10. The negligence and delay does not end here. Section 123 of the Limitation Act prescribes that the application for setting aside a decree should be filed within thirty days of its passing. This position must have been known to the Defendant when the application under O. 9 R. 13 was filed. Although one year and forty nine days had passed (as per the computation of the Defendant) the application under Section 5 of the Limitation Act did not accompany the application under O. 9 R. 13, and this must be held to be fatal to the case put forward by the Defendant/Judgment Debtor.
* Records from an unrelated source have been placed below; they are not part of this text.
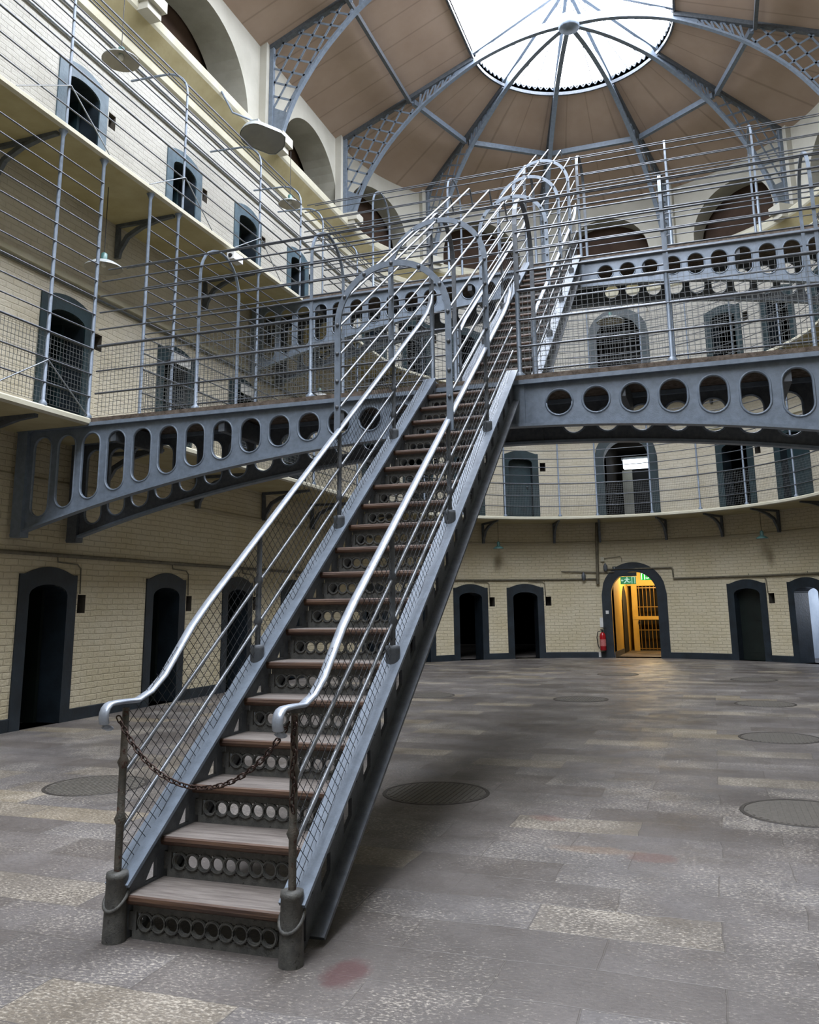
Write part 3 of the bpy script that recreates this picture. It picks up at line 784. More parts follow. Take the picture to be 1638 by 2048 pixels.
# purlins
for sx, lb in ((-1, 'left'), (1, 'right')):
    b = MB(); b.bar((sx * 4.1, S0, zr(4.1) - .14), (sx * 4.1, YT, zr(4.1) - .14), .08, .12)
    tag(obj('purlin', b, M['irond']), f'straight iron purlin along the {lb} roof slope of the hall', 'purlin', 'roof purlins')
angs = [-90, -54, -18, 18, 54, 90]
for a0, a1, lb in zip(angs[:-1], angs[1:], ('leftmost', 'second from left', 'middle', 'second from right', 'rightmost')):
    q = lambda a: Vector((4.05 * math.sin(math.radians(a)), YT + 4.05 * math.cos(math.radians(a)), zr(4.05) - .16))
    b = MB(); b.bar(q(a0).lerp(q(a1), .03), q(a0).lerp(q(a1), .97), .1, .14); tag(obj('purlin', b, M['iron']), f'short iron purlin between the fanned roof ribs, {lb}', 'purlin', 'roof purlins')
# pilasters and corbels under the trusses
mb = MB()
for s in [y for y in trs] + [sa(a) for a in (-54, -18, 18, 54)] + [S1 + YC - y for y in trs]:
    mb.box((s - .17, 0, 11.0), (s + .17, .16, EAVE + .2), fn=P); mb.box((s - .22, .1, 11.0), (s + .22, .62, 11.2), fn=P)
    mb.box((s - .18, .1, 10.86), (s + .18, .54, 11.0), fn=P)
tag(obj('trim_6', mb, M['plaster']), 'white plaster pilasters and corbel blocks carrying the roof trusses', 'pilaster', kind='structure')

# ------------------------------------------------------------------ galleries
W_G = RW - RG
POST_S = [-5.6, -3.2, -.74, 1.7, 4.14]
POST_S2 = [6.61, 9.05, 11.4, 13.6]
AP_POST = [sa(a) for a in (-80, -66, -51, -35.7, -18.0, -6.4, 10.2, 25.1, 40, 58, 74)]
def gallery(name, zf, label):
    g = thing(name, label, 'walkway', P(8, W_G / 2, zf), kind='structure')
    swept('slab', [(0, zf), (W_G, zf), (W_G + .02, zf - .02), (W_G + .02, zf - .07), (W_G - .03, zf - .09), (0, zf - .09)], S0, S1 + YC - S0, .22, [M['cornice'], M['soffit']], None, None, None, mi=[1, 0, 0, 0, 1]).parent = g
    sl = [o for o in COL.objects if o.name.startswith('slab')][-1]; sl.matrix_parent_inverse = Matrix.Translation(-Vector(g.location))
    brs = [s for s in POST_S + POST_S2 if s > -4] + [sa(a) for a in (-75, -58, -38, -18.3, -6.2, 11, 25.5, 40.5, 58, 76)]
    for s in brs:
        b = MB(); f = lambda u, v, dd, s=s: P(s + dd, u, zf - .09 + v)
        b.plate([(0.02, 0), (1.05, 0), (1.05, -.04), (.8, -.06), (.5, -.13), (.25, -.25), (.12, -.45), (.1, -.56), (.02, -.56)],
                [[(.07, -.05), (.62, -.05), (.4, -.1), (.2, -.2), (.09, -.36)]], f, -.03, .03)
        obj('bracket', b, M['irond'], g)
    return g
gallery('trim_7', F1, 'cream first-floor gallery walkway around the hall on iron brackets')
gallery('trim_8', F2, 'cream second-floor gallery walkway around the hall on iron brackets')

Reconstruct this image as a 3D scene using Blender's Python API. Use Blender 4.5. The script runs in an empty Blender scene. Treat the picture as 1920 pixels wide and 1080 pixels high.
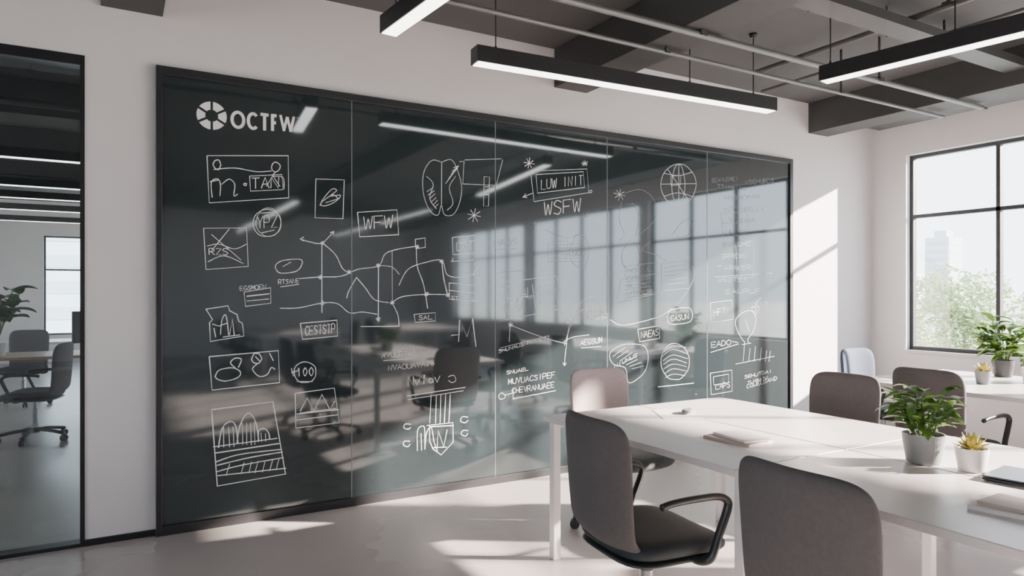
import bpy, bmesh, math, random
from mathutils import Vector, Matrix
random.seed(7)
SC = bpy.context.scene
COL = SC.collection
H = 1.39          # eye height
D = 4.47          # face of the writing-board wall
ZC = 3.3          # ceiling

# ------------------------------------------------------------------ materials
def mat(name, col, rough=0.5, metal=0.0, var=0.06, scale=6.0, bump=0.0, bscale=40.0, ior=None, tint=None, emit=None, estr=0.0, rvar=0.0, detail=4):
    m = bpy.data.materials.new(name); m.use_nodes = True
    nt = m.node_tree; b = nt.nodes['Principled BSDF']
    tc = nt.nodes.new('ShaderNodeTexCoord')
    n = nt.nodes.new('ShaderNodeTexNoise'); n.inputs['Scale'].default_value = scale; n.inputs['Detail'].default_value = detail
    nt.links.new(tc.outputs['Object'], n.inputs['Vector'])
    r = nt.nodes.new('ShaderNodeValToRGB')
    r.color_ramp.elements[0].position = 0.3; r.color_ramp.elements[1].position = 0.7
    r.color_ramp.elements[0].color = tuple(c*(1-var) for c in col)+(1,)
    r.color_ramp.elements[1].color = tuple(min(1, c*(1+var)) for c in col)+(1,)
    nt.links.new(n.outputs['Fac'], r.inputs['Fac']); nt.links.new(r.outputs['Color'], b.inputs['Base Color'])
    b.inputs['Roughness'].default_value = rough; b.inputs['Metallic'].default_value = metal
    if ior: b.inputs['IOR'].default_value = ior
    if tint: b.inputs['Specular Tint'].default_value = tint+(1,)
    if rvar:
        mr = nt.nodes.new('ShaderNodeMapRange'); mr.inputs['To Min'].default_value = rough-rvar; mr.inputs['To Max'].default_value = rough+rvar
        nt.links.new(n.outputs['Fac'], mr.inputs['Value']); nt.links.new(mr.outputs['Result'], b.inputs['Roughness'])
    if bump:
        n2 = nt.nodes.new('ShaderNodeTexNoise'); n2.inputs['Scale'].default_value = bscale; n2.inputs['Detail'].default_value = 3
        nt.links.new(tc.outputs['Object'], n2.inputs['Vector'])
        bp = nt.nodes.new('ShaderNodeBump'); bp.inputs['Strength'].default_value = bump; bp.inputs['Distance'].default_value = 0.01
        nt.links.new(n2.outputs['Fac'], bp.inputs['Height']); nt.links.new(bp.outputs['Normal'], b.inputs['Normal'])
    if emit:
        b.inputs['Emission Color'].default_value = emit+(1,); b.inputs['Emission Strength'].default_value = estr
    return m

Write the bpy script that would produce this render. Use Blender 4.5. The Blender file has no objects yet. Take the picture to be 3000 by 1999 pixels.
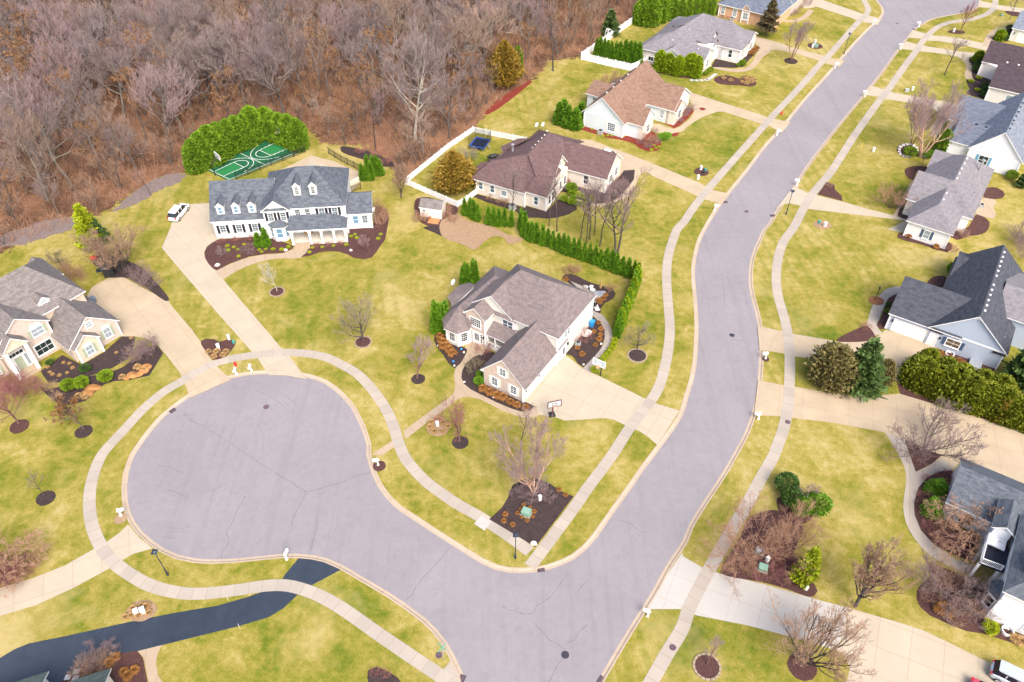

11. In these circumstances, however keen a Court may be to decide a lis with the active participation of both adversaries and however biased it may be in favour of setting aside ex-parte orders and thereby facilitating the hearing of all parties before the Court, this case demonstrates so much negligence, that interference of the Court for recalling and setting aside the decree is not called for. It is most convenient to shift the blame on lawyers, and in most cases this may even be justified, but the manner in which the fresh counsel was appointed does not go to show that the version put forward by the Defendant is worthy of belief and acceptance. The application under O. 9 R. 13 was liable to be rejected on the short ground of limitation since the application under Section 5 did not accompany it. However in view of the careful and painstakingly detailed discussion concerning the merits, of the said application under Order IX Rule 13, both the applications are dismissed with costs of Rs. 5000/-.